二の郭は「大奥」であり、城主の寝床となる建物があった。

中城グスクは、もともとあったグスクに護佐丸が大きく手を加えたもの。その歴史は城壁にあらわれている。石の積み方を見てほしい。時代によって大きく3種類に分けられるのだ。野面積み、豆腐積み、亀甲乱れ積み、である。

まずは、野面積み。自然の石をそのまま積み上げた古い積み方である。つぎに、豆腐積み。ブロック状に加工した石を積み上げた進化系である。ここまでが、護佐丸が来る前から存在していた城壁だ。

護佐丸はそこからさらに画期的な城壁を築き上げた。それが「亀甲乱れ積み」である。石を多角形に加工して、互いに噛みあうよう複雑に積み上げるこの技法は、耐久性に富んだ最高峰の技術とされている。

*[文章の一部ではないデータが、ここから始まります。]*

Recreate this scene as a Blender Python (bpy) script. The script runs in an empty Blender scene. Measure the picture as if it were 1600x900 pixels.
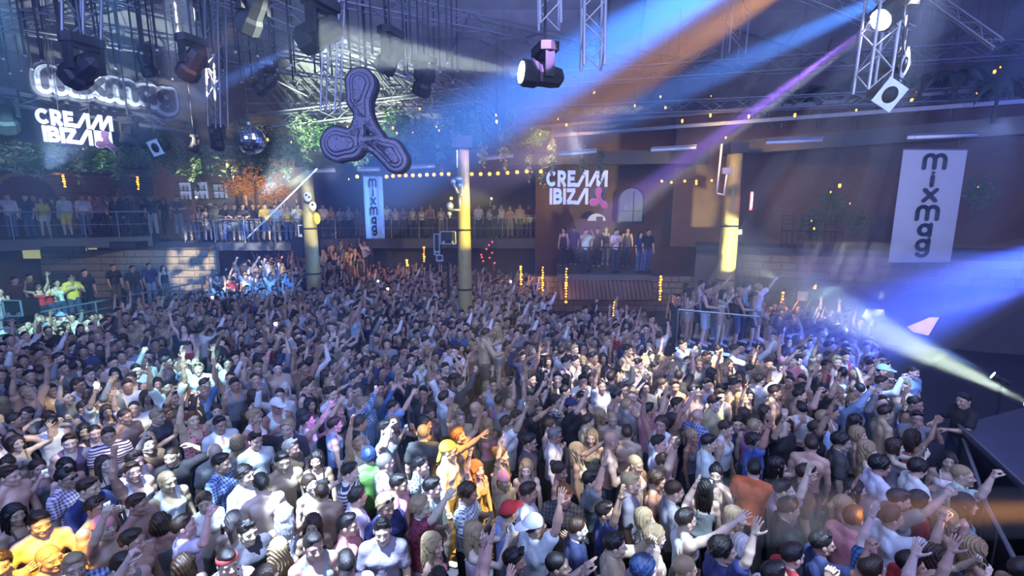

「三の郭」と「北の郭」は護佐丸が新たに継ぎ足した郭なので、すべての城壁が「亀甲乱れ積み」で構成されている。ただし、「一の郭」や「ニの郭」にも「亀甲乱れ積み」になっている部分がある。それは護佐丸が修復のために手を加えた部分というわけだ。

石積みの技術が発達した理由は、島で採れる石が加工しやすい石灰岩だからである。この島は、サンゴ礁が海から隆起して生まれた島。石灰石は鉱物というより生物に近いため、やわらかいのだ。その証拠に城壁の石をよく見ると貝殻が埋まっていたりする。